-------- Records to process --------
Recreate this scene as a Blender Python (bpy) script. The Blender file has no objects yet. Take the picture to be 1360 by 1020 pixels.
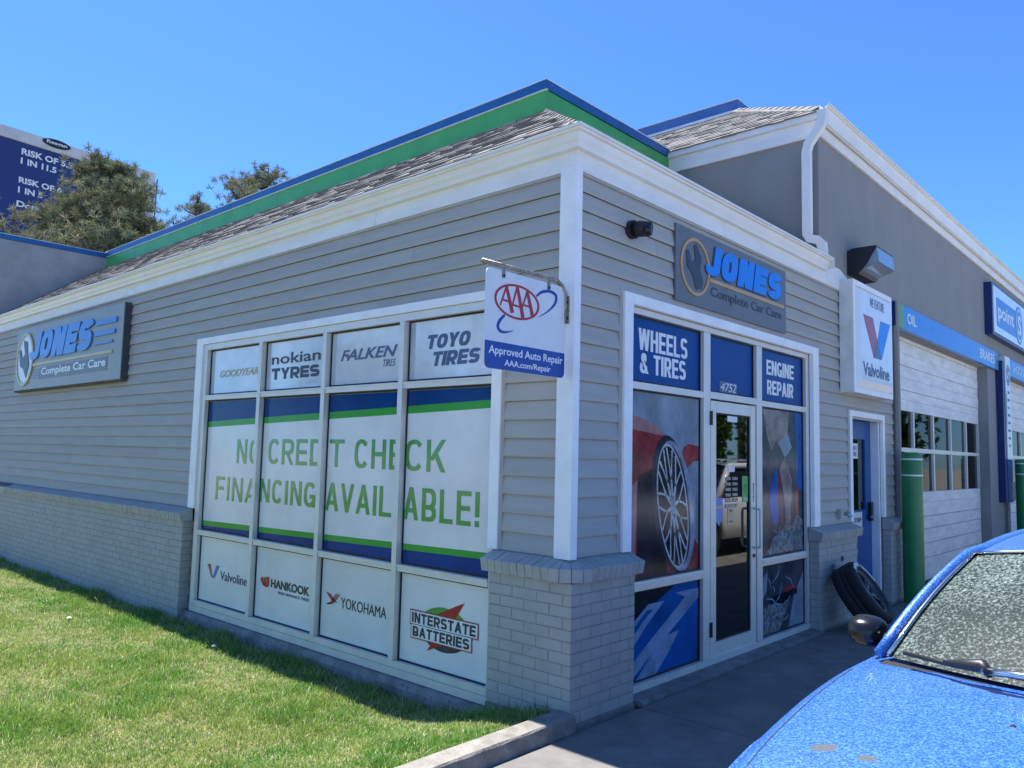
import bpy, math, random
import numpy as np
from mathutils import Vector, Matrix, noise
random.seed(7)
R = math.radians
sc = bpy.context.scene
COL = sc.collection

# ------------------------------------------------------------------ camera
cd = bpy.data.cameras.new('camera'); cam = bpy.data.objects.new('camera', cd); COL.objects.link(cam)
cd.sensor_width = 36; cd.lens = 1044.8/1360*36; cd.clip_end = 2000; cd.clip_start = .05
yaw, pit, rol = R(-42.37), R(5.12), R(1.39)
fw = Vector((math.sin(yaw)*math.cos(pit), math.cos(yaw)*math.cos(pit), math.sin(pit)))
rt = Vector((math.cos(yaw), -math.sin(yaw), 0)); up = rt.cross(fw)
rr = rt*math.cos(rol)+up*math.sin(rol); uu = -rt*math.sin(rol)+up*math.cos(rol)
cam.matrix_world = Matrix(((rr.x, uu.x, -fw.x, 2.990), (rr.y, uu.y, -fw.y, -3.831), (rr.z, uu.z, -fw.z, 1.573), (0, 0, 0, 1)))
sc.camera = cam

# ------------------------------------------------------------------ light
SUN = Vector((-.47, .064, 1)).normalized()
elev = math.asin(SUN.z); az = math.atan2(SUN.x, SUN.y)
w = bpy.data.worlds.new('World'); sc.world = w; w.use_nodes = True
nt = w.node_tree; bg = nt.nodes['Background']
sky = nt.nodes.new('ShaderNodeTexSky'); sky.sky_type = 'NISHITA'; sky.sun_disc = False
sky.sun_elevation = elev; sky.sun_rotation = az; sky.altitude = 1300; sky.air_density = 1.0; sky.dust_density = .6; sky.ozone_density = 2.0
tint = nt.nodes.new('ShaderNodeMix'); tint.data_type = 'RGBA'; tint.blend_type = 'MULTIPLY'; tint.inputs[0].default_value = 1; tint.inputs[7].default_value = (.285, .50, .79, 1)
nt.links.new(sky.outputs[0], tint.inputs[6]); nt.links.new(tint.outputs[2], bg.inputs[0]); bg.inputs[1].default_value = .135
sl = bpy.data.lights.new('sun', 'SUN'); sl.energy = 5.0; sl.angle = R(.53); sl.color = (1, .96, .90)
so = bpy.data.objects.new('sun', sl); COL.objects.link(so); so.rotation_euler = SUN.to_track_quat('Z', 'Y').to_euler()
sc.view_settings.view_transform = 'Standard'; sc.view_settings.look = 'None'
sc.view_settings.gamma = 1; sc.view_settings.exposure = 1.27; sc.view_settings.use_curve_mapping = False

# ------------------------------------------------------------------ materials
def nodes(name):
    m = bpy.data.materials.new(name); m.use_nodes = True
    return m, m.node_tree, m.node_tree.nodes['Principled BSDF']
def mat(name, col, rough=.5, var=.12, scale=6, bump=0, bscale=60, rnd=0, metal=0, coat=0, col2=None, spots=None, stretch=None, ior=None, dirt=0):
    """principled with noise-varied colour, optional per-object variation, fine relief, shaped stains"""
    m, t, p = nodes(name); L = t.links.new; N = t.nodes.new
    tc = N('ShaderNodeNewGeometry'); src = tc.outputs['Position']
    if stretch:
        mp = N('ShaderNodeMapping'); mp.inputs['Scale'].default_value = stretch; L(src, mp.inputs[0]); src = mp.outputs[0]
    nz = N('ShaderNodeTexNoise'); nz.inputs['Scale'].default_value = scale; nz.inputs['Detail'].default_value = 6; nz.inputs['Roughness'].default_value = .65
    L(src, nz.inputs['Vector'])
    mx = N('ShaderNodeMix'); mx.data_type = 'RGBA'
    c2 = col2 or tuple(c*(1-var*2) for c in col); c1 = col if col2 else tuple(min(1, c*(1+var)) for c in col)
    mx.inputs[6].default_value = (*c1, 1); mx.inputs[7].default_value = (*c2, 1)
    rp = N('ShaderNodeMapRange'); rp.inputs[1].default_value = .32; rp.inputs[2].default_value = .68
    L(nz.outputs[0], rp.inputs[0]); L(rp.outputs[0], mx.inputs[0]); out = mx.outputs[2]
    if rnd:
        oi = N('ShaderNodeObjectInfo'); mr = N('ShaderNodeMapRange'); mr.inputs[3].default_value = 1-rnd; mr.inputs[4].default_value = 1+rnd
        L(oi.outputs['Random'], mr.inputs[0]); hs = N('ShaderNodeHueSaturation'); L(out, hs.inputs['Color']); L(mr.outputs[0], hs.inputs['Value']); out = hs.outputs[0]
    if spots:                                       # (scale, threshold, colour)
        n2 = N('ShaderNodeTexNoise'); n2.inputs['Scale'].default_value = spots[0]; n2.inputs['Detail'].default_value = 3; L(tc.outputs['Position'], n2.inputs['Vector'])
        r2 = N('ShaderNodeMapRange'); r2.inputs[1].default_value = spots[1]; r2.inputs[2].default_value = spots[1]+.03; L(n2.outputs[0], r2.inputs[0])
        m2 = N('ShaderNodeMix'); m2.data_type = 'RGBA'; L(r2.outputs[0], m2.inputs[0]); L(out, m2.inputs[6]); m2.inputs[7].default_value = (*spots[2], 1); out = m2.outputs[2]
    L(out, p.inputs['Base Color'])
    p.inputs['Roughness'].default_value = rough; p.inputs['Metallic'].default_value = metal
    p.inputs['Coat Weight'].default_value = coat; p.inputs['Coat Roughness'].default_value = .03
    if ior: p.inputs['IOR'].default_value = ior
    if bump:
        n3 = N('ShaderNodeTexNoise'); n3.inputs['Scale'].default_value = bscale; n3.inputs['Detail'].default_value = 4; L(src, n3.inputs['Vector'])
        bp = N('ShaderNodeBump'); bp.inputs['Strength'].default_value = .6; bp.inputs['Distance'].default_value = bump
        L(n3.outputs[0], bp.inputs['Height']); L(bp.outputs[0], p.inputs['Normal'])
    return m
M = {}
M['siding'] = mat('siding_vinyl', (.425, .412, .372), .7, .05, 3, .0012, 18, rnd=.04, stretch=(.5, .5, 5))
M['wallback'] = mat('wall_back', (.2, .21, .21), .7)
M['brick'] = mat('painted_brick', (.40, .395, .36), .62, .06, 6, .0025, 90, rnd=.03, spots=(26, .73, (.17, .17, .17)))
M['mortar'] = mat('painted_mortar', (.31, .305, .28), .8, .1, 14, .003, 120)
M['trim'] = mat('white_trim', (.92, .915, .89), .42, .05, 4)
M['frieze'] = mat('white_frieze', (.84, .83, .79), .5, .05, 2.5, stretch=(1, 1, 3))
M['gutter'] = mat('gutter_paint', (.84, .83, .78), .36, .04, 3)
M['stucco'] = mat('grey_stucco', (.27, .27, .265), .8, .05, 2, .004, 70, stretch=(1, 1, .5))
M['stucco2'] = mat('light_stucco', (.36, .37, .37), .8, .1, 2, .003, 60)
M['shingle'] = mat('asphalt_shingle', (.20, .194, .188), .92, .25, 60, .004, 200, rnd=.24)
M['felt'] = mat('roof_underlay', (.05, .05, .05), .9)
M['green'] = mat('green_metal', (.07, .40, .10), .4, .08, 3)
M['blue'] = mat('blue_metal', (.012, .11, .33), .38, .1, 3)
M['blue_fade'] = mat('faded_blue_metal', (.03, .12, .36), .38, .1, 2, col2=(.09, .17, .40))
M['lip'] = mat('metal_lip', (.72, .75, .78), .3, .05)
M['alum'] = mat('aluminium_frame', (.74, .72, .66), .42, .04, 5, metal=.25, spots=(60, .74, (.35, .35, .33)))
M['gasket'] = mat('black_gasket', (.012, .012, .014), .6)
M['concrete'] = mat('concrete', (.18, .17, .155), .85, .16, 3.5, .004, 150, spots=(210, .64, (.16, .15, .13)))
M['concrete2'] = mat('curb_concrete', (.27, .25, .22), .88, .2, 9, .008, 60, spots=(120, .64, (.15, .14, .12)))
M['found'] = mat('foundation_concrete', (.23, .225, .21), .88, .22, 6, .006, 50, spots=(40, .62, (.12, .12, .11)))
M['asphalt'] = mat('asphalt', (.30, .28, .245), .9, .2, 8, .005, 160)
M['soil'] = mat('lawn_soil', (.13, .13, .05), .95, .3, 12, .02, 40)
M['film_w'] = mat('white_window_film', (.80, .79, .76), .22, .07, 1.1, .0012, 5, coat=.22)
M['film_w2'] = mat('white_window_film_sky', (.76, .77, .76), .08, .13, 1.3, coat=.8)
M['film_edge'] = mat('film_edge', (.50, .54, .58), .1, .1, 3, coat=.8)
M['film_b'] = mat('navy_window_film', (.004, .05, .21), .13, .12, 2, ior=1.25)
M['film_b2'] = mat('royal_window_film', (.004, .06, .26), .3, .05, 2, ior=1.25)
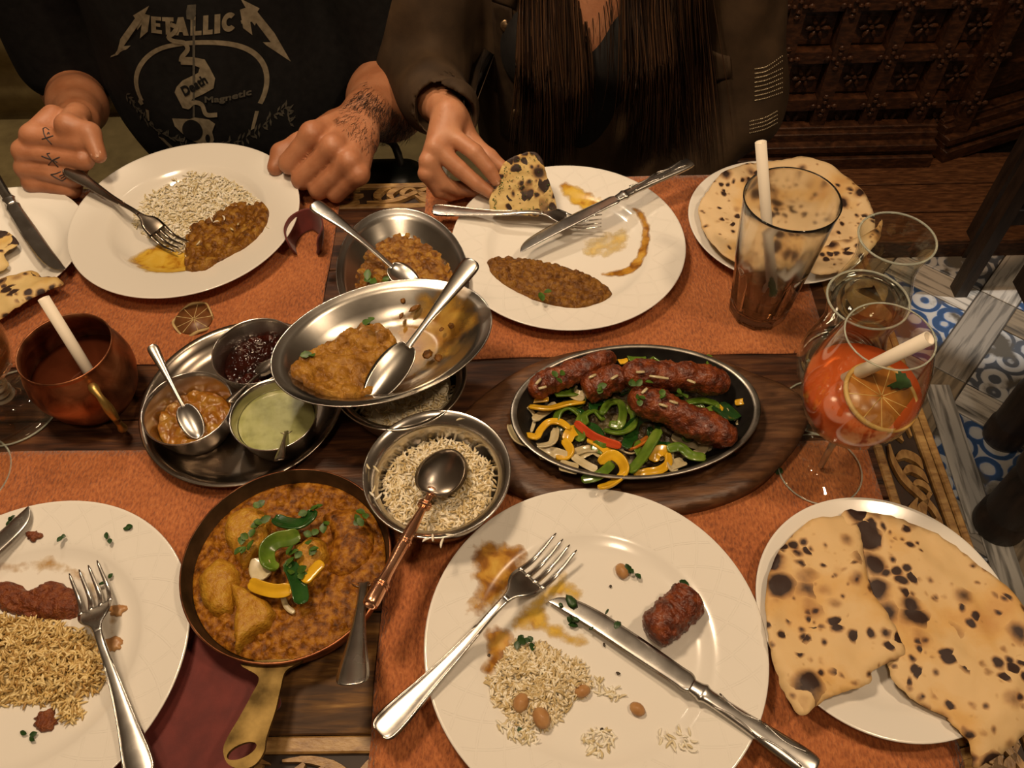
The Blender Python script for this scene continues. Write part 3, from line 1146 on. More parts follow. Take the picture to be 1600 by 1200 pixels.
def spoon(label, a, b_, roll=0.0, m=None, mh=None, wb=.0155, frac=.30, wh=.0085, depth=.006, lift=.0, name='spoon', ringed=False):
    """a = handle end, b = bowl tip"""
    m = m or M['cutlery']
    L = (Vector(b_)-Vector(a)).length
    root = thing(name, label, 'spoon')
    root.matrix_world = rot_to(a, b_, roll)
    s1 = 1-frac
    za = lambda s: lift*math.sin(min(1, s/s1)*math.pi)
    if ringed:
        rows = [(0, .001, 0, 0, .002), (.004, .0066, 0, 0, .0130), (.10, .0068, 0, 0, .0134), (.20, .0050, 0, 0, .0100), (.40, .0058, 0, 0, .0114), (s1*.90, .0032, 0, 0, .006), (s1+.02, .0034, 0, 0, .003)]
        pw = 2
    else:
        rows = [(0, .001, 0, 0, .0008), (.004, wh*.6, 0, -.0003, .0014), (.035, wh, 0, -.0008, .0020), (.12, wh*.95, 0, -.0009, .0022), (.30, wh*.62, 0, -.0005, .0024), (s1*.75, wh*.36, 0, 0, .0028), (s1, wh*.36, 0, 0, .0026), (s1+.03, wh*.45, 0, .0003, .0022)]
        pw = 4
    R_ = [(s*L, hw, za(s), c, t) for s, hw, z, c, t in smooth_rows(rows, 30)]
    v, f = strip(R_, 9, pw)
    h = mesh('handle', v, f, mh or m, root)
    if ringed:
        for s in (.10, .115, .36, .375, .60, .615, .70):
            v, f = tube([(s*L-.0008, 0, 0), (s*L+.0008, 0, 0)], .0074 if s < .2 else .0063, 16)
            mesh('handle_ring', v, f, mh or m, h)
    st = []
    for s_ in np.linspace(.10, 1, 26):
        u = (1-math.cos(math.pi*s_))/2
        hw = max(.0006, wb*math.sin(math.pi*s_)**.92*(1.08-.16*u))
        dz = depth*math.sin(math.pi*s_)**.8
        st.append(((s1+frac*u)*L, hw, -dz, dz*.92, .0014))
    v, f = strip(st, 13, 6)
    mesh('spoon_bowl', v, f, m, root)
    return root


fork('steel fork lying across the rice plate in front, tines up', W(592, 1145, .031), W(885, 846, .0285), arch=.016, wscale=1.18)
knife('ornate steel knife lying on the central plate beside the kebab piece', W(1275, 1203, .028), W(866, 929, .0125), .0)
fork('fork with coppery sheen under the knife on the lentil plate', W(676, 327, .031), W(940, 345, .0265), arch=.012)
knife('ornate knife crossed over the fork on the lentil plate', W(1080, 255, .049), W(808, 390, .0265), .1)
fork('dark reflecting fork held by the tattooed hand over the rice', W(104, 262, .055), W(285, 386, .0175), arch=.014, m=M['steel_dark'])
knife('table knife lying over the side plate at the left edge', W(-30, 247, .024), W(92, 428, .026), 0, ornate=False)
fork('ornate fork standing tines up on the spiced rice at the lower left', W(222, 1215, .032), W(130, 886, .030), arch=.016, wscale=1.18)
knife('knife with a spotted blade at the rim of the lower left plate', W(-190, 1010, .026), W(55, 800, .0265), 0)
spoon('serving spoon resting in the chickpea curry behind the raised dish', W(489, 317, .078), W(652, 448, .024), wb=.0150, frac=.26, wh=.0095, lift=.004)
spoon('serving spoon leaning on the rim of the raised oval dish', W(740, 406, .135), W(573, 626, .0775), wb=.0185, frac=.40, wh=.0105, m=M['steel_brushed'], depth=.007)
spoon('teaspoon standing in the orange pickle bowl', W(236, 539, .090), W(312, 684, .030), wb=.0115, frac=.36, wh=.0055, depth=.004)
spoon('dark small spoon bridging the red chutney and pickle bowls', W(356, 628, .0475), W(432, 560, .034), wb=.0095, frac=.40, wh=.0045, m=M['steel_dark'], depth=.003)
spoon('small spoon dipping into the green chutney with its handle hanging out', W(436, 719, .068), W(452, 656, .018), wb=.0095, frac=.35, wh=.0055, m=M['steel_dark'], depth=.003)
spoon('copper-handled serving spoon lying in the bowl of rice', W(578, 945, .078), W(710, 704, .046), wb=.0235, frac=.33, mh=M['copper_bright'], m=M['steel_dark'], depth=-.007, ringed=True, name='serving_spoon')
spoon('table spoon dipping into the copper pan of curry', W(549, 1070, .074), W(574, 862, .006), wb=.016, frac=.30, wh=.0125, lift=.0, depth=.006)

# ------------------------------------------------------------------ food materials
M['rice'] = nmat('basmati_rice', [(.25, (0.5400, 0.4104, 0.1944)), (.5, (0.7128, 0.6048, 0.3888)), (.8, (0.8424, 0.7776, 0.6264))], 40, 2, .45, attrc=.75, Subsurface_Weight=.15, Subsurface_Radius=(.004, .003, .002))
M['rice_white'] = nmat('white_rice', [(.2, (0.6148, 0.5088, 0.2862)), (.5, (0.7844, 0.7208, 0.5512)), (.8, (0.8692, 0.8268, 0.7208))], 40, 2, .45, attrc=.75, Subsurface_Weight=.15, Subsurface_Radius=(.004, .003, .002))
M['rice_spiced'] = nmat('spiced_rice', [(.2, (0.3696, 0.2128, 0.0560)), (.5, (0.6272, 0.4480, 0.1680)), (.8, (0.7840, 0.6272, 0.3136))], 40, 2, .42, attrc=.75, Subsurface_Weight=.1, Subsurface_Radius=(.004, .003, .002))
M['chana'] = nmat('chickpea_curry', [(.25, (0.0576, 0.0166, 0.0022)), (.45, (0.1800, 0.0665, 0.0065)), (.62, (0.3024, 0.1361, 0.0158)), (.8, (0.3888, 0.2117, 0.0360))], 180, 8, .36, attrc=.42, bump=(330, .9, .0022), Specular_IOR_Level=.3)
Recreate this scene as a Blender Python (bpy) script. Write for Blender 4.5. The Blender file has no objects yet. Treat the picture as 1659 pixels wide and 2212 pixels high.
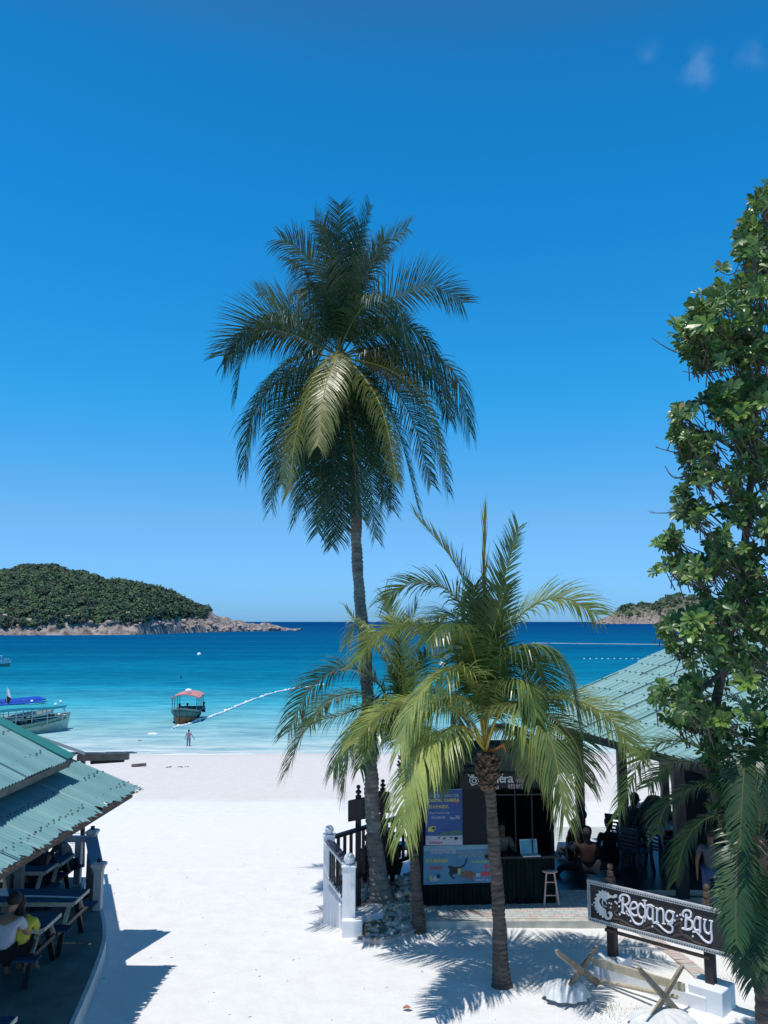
--------
_Request_: Skip the pictures and quote each line of the entries above, from the first through the line with "COL = sc.collection", exactly as it appears.

_Output_:
Recreate this scene as a Blender Python (bpy) script. The Blender file has no objects yet. Take the picture to be 1360 by 1020 pixels.
import bpy, math, random
import numpy as np
from mathutils import Vector, Matrix, noise
random.seed(7)
R = math.radians
sc = bpy.context.scene
COL = sc.collection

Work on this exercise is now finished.